However, much about reality makes no sense by these lights. For example, it is only in Chapter 11 that the fact of the state being one among many states appears in the analysis. This draws attention to the fact that the state - not a capitalist state, but a state of some kind - long pre-existed bourgeois society. The state, generally speaking, was the work of nobilities who sought a monopoly over exploitation of certain people and resources, generally but not exclusively in some geographical domain, and was specifically motivated by rival nobilities (or barbaric hordes) seeking to deprive them of that monopoly. In other words, before the state became a capitalist state it was already a national state as against other nation-states, and remains so.
Here is the issue of theorising by this Functionalist approach the unity of two institutions which have separate roots. Reuten’s points to the demand of the capitalists for certain services to be delivered by the state and their consent to the state imposing on their free market activity in so doing. What in fact happens, is that a state which the bourgeoisie first encountered as an protagonist with which it had to plead and bribe to get its needs met, and ultimately captured, a state which had already made its relationship with it citizenry on the basis of historically earlier relationships, had to be moulded to its will by the capitalists under conditions where a multiplicity of classes compete for hegemony in the state.
Insofar as the state has been captured, and is compliant to the needs of capital accumulation and is well-advised, then we have a class-subject. In the extreme conception, the capitalist state is that self-conscious class-subject. But in actuality this is never quite the case. Government and even the state itself is ever the subject of contest by competing classes in capitalist nation states.

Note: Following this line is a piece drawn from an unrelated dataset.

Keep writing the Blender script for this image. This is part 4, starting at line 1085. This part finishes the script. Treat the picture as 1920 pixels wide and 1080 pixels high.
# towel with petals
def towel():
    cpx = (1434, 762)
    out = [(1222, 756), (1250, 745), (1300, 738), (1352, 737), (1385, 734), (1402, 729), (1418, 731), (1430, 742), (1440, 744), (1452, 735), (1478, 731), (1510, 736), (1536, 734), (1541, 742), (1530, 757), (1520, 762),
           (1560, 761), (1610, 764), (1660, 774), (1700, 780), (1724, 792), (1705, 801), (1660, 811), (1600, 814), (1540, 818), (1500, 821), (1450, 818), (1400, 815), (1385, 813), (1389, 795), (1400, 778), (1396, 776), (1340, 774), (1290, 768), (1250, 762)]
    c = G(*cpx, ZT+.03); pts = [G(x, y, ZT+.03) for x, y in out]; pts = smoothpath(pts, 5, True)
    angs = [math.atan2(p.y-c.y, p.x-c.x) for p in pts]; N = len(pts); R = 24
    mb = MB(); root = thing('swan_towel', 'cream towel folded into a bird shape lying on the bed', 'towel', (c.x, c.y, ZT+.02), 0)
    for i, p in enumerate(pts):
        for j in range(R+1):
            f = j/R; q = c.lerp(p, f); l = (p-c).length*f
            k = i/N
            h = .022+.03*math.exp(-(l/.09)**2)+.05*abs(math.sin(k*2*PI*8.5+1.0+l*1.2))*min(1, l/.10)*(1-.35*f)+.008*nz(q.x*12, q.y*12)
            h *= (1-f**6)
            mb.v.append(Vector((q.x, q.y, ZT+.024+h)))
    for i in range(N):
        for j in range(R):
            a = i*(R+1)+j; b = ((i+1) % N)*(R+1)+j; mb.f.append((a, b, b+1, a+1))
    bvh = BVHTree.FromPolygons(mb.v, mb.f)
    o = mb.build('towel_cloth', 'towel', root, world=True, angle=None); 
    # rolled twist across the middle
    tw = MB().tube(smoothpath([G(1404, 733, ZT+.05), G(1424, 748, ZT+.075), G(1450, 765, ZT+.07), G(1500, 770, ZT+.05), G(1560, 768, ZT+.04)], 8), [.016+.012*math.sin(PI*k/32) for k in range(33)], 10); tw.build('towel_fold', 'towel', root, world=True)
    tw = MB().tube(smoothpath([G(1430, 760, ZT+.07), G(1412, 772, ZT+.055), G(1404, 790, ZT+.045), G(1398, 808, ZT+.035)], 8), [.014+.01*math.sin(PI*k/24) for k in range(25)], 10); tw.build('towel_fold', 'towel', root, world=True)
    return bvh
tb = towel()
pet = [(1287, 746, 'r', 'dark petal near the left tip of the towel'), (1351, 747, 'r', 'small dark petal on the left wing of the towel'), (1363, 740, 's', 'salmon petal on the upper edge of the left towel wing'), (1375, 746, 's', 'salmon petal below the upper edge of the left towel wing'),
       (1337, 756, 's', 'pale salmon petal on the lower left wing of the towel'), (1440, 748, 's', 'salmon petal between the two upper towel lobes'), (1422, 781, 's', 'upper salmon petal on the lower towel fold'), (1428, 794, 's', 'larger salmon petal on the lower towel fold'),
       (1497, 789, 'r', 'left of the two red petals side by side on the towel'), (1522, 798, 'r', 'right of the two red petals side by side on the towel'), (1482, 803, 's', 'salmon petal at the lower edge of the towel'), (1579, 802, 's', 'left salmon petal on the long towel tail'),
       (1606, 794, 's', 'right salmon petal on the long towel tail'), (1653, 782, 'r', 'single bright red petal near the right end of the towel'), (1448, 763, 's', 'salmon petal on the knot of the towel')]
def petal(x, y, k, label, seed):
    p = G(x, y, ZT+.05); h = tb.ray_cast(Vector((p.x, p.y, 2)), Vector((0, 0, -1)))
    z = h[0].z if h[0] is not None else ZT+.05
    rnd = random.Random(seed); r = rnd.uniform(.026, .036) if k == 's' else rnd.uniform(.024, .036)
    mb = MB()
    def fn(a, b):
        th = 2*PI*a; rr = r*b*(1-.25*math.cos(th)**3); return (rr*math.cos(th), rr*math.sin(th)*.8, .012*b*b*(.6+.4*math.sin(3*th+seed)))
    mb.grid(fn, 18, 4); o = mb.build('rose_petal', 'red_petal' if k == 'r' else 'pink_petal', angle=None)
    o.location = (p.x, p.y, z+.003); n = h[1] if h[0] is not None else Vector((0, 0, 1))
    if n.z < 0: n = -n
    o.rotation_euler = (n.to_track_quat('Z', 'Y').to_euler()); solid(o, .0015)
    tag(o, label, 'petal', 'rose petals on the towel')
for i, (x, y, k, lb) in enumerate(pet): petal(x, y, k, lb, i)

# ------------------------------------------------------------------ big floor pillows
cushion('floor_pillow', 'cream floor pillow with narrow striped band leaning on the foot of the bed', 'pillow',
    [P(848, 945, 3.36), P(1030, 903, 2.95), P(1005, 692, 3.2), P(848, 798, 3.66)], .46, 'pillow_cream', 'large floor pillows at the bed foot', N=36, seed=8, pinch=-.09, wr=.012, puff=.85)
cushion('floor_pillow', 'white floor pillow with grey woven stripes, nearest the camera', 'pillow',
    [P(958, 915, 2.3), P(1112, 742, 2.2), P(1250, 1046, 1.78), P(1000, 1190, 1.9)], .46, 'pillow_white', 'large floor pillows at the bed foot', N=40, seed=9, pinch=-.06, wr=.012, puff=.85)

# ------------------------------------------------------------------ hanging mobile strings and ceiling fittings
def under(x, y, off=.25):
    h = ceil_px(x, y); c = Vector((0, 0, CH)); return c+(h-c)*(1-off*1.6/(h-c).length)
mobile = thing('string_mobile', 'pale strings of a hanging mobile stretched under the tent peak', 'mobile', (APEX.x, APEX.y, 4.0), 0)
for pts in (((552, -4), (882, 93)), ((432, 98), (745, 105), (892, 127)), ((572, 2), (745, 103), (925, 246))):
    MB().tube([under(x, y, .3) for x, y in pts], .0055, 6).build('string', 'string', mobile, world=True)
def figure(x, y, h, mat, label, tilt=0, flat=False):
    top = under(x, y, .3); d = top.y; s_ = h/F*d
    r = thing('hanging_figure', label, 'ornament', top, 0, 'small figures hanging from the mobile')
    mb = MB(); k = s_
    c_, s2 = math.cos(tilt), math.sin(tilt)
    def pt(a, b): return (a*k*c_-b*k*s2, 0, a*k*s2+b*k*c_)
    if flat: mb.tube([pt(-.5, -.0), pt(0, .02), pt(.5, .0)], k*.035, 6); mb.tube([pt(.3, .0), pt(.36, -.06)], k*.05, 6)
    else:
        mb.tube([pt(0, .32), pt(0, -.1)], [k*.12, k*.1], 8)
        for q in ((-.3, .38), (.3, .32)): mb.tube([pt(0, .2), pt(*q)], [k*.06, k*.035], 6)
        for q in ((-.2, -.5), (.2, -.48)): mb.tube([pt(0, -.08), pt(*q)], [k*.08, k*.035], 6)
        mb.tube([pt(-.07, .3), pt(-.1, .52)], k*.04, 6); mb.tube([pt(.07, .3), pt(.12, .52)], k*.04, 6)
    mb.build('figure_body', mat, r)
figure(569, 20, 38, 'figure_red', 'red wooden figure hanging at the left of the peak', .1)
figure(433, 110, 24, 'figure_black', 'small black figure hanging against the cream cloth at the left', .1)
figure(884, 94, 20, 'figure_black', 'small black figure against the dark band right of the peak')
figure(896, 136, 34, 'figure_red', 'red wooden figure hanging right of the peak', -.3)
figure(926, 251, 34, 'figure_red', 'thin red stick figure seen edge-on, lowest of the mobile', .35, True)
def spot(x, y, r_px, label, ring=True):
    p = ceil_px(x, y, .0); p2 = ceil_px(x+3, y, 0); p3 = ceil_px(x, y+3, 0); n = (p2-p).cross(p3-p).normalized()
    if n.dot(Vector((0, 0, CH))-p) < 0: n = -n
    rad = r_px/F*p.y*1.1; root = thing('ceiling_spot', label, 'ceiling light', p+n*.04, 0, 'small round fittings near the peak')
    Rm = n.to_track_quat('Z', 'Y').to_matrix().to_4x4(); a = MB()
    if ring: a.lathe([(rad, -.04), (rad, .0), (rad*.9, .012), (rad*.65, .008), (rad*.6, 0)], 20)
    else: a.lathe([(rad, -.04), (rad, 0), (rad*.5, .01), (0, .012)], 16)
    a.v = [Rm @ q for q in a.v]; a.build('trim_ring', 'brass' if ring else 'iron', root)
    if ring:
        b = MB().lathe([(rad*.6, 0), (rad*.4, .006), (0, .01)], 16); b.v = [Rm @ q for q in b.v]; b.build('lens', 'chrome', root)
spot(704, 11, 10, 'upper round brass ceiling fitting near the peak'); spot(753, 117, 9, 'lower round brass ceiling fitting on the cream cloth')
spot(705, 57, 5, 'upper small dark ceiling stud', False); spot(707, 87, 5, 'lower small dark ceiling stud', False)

Here is where the attempt to render the dialectical reconstruction by “building upon” Hegel’s Doctrine of Essence is so wildly misconceived. The Subjective Logic, the Concept Logic in other words, is the appropriate logic for dealing with the process where a subject develops while being continuously challenged by other subjects, and entering into a process in which the various competing concepts in some way and to some degree merge with one another. It seems to me impossible to develop a practical and realistic theory of the state on the flat, dogmatic assertion that it is a capitalist state. It is always necessary and wise to recognise the multiplicity of interests which are at play in the political sphere. Long gone now are the days when only property-owners voted and only the children of the wealthy held high office in the state. The state is an arena of struggle. To paint the state as an out-growth or even epiphenomenon of the process of capital accumulation is to disarm those who would seek another kind of state.